Objective. Start at the line that has "What Blender Python" and stop at the line that has "scene.camera = cam". Print those lines and all lines between them exactly, and nothing more.

* * * * * * *

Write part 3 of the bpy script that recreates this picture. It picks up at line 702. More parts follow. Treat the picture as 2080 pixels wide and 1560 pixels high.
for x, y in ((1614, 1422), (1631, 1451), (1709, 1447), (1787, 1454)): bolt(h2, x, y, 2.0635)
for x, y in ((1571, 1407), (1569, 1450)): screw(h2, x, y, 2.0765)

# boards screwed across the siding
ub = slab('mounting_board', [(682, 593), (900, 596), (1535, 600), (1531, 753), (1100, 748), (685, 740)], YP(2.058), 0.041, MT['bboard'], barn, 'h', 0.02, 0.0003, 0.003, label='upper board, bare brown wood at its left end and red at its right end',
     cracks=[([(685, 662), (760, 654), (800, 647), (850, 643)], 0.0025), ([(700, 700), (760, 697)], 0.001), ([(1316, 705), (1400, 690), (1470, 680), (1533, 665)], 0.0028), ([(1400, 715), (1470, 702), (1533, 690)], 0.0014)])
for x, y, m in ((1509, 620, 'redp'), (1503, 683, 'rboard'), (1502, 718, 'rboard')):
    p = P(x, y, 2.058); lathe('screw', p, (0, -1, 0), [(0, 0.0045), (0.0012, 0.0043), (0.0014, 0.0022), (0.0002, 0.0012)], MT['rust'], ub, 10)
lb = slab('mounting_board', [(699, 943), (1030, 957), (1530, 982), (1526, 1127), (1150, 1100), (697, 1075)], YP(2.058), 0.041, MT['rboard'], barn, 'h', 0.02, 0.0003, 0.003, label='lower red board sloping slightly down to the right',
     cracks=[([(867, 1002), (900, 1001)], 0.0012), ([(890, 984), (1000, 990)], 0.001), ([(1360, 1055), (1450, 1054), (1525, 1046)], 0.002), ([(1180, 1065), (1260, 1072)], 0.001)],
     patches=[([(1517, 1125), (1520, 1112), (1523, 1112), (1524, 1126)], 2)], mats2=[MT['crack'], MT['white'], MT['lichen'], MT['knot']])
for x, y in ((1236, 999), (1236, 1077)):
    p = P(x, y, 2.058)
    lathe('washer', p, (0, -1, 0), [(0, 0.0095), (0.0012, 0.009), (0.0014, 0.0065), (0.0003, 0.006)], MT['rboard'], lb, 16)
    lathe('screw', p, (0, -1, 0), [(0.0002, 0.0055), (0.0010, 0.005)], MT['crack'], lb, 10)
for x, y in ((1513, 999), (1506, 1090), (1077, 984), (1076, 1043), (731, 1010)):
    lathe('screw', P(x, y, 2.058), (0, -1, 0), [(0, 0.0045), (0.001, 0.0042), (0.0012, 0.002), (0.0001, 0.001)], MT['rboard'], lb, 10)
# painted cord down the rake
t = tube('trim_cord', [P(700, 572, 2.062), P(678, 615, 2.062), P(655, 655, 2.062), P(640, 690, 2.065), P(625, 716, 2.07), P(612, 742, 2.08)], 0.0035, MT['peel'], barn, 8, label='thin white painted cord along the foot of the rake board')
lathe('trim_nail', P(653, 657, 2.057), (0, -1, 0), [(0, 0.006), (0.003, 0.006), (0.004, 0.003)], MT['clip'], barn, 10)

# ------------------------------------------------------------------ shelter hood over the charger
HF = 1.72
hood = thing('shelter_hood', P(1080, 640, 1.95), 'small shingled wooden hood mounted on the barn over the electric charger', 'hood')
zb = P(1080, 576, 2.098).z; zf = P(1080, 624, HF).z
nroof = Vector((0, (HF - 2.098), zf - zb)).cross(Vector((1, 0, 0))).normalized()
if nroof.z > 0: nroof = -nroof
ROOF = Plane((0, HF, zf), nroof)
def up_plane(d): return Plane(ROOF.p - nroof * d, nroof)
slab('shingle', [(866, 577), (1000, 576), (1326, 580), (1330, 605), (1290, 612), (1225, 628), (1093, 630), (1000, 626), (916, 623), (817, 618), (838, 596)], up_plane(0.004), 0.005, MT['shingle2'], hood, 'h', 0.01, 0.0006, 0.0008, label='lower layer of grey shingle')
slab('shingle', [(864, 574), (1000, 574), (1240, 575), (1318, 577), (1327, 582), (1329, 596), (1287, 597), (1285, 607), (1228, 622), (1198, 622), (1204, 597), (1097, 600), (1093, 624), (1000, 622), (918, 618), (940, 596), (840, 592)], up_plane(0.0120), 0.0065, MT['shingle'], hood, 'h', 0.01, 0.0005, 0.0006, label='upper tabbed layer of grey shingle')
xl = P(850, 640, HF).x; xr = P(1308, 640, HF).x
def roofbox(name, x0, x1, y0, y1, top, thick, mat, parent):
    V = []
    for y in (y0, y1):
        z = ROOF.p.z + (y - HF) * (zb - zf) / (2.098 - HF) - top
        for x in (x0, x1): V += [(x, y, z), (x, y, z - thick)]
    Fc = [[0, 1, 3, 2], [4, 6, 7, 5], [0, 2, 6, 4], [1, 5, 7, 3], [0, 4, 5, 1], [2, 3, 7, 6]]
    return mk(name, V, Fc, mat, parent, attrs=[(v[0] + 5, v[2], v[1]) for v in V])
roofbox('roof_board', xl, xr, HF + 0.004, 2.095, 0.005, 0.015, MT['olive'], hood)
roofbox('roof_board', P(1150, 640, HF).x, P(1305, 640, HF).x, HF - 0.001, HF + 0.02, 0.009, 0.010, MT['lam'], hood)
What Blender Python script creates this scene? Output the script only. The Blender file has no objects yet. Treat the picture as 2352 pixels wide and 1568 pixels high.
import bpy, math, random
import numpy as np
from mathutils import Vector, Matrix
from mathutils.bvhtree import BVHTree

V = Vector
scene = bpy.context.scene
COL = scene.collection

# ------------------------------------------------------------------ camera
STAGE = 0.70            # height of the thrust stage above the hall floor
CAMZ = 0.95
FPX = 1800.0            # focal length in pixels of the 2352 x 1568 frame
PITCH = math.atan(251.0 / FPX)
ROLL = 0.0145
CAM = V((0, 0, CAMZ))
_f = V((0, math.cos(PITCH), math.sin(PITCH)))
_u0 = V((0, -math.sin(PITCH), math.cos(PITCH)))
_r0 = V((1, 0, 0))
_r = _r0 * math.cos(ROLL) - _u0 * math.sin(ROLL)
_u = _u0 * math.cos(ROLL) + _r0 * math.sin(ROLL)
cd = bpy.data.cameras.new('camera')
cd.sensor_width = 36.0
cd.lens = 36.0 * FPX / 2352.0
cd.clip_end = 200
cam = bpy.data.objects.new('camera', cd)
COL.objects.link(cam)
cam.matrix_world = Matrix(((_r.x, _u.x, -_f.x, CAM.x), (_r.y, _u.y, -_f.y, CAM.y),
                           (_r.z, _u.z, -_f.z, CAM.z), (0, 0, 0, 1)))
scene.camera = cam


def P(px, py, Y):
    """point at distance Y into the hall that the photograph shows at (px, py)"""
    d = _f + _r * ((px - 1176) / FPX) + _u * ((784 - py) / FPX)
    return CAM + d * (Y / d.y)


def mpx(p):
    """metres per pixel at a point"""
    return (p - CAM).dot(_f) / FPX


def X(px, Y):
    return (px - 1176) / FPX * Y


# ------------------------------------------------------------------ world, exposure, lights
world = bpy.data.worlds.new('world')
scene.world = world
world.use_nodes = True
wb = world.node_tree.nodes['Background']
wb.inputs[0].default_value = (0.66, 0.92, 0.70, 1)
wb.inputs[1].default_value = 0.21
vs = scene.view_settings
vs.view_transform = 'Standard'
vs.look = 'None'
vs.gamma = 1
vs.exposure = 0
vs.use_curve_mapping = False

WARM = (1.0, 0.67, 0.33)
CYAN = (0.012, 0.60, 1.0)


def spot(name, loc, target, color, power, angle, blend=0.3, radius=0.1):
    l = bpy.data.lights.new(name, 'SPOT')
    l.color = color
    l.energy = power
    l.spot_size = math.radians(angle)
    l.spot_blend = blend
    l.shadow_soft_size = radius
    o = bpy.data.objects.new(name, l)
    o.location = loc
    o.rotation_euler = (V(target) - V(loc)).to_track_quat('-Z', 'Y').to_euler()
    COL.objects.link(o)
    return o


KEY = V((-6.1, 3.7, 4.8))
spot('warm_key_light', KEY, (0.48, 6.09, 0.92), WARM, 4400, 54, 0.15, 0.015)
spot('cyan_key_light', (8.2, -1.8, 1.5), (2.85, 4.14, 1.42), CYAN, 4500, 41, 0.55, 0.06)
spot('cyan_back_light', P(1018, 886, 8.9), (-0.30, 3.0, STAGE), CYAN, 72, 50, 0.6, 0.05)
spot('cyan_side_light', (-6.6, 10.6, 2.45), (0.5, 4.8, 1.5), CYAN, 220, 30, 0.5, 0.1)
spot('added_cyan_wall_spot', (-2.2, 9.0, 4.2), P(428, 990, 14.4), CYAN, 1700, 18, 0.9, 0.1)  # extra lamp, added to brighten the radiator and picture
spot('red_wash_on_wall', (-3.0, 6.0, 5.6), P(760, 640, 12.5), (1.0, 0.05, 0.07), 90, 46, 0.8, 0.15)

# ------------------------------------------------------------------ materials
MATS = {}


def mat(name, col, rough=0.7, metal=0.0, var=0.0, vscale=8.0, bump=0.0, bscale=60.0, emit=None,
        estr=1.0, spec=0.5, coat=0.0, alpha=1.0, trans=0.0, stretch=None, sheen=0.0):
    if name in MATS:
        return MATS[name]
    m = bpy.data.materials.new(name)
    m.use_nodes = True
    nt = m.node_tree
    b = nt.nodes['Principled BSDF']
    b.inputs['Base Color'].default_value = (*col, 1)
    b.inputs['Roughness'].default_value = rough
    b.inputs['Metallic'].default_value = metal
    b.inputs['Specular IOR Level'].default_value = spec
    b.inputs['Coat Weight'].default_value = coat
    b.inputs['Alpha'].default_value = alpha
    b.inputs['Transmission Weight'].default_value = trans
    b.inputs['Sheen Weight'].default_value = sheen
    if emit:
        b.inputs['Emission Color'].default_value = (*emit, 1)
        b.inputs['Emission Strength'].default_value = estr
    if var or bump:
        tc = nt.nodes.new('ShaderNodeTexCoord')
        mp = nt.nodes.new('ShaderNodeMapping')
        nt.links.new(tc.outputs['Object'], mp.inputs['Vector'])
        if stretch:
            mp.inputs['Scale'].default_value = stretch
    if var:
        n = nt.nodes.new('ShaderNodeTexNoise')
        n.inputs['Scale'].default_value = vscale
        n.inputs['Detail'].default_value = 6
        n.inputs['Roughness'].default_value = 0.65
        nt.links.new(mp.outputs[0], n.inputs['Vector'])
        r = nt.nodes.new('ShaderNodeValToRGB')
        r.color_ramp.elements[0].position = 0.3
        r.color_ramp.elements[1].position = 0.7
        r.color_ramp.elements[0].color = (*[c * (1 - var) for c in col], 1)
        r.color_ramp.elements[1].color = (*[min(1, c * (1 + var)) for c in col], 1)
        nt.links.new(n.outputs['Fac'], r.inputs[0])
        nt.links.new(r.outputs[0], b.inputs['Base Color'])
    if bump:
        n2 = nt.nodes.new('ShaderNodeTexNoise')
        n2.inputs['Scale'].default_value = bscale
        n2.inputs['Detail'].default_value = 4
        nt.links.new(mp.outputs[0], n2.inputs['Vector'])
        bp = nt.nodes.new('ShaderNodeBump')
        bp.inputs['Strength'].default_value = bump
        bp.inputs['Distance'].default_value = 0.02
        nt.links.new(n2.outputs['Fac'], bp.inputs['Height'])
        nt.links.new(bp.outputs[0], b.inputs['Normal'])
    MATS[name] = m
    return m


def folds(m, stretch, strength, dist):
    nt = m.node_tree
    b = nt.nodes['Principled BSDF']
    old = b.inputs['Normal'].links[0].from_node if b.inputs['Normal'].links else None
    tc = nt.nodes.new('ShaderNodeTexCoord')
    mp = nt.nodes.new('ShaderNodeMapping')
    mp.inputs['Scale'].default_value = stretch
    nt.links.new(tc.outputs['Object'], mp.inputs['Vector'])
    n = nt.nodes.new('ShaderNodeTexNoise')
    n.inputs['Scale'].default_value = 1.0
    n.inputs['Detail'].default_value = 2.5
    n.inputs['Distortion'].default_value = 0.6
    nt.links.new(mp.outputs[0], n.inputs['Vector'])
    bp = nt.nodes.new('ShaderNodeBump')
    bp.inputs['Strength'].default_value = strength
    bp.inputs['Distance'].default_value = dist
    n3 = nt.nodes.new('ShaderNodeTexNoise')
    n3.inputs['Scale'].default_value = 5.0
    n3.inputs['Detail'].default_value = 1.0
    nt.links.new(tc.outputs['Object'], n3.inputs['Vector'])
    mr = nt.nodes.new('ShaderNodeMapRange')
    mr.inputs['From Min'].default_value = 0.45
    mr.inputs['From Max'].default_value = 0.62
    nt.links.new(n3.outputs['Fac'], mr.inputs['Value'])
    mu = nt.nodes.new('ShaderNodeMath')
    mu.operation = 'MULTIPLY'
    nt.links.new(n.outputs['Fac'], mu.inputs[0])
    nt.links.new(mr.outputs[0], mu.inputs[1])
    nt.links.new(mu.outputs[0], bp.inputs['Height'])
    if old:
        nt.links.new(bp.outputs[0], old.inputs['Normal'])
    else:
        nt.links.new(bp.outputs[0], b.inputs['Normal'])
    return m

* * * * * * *

Correct answer.
What Blender Python script creates this scene? Output the script only. The Blender file has no objects yet. Treat the picture as 2352 pixels wide and 1568 pixels high.
import bpy, math, random
import numpy as np
from mathutils import Vector, Matrix
from mathutils.bvhtree import BVHTree

V = Vector
scene = bpy.context.scene
COL = scene.collection

# ------------------------------------------------------------------ camera
STAGE = 0.70            # height of the thrust stage above the hall floor
CAMZ = 0.95
FPX = 1800.0            # focal length in pixels of the 2352 x 1568 frame
PITCH = math.atan(251.0 / FPX)
ROLL = 0.0145
CAM = V((0, 0, CAMZ))
_f = V((0, math.cos(PITCH), math.sin(PITCH)))
_u0 = V((0, -math.sin(PITCH), math.cos(PITCH)))
_r0 = V((1, 0, 0))
_r = _r0 * math.cos(ROLL) - _u0 * math.sin(ROLL)
_u = _u0 * math.cos(ROLL) + _r0 * math.sin(ROLL)
cd = bpy.data.cameras.new('camera')
cd.sensor_width = 36.0
cd.lens = 36.0 * FPX / 2352.0
cd.clip_end = 200
cam = bpy.data.objects.new('camera', cd)
COL.objects.link(cam)
cam.matrix_world = Matrix(((_r.x, _u.x, -_f.x, CAM.x), (_r.y, _u.y, -_f.y, CAM.y),
                           (_r.z, _u.z, -_f.z, CAM.z), (0, 0, 0, 1)))
scene.camera = cam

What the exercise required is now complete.